On Sun, 27 Jan 2008, James Holderness wrote:


Sylvain Hellegouarch wrote:
Atom may have come from the blogging world but it's pretty clear that it gradually becomes the de facto envelop format for any kind of exchange.

The question is why? I don't see much benefit in using Atom over some proprietary form of XML (but plenty of disadvantages) unless you specifically intend the data to be readable in a typical, blog-reading, Atom client as well.

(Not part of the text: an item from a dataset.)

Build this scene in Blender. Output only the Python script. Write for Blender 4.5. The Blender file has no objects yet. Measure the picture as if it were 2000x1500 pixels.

Having built a heavily-used (here at UT Austin) CMS/DAM with Atom as the standard internal XML format, I have found all kinds of benefits (many of which I could've predicted, some I couldn't):

-tool/library support
-feed validator that allows me to sanity-check all sorts of internal operations -"introspecting" internal application processes w/ nothing more than Firefox -ability to "subscribe" to internal processes (including highly configurable search results) with a news reader/live bookmarks, etc. -sereniditous re-use opportunities (e.g. "let's make a podcast of this search...") -lightweight integration with MANY other systems of which all I need to ask is: "parse and Atom feed"

to enumerate just a few.

Thus, this talk of a better/enhanced mechanism for media description is of great interest, and I have high hopes that some consensus s=can be reached.

--peter keane

I suspect there's a lot of cargo-cult engineering behind many uses of Atom outside the blogging world. Just because you can wrap your data in an Atom envelope, that doesn't mean you should.

However if we decide to extend the atom vocabulary like Yahoo did with Media-RSS, we ought to actually discuss first with the main players in the field today (Apple, Microsoft, Xiph, EXIF, etc.) in order to define the minimal relevant set of metadata for common media formats.

We're back to the use-case of "have metadata - must publish". Why? Who wants that metadata? What for?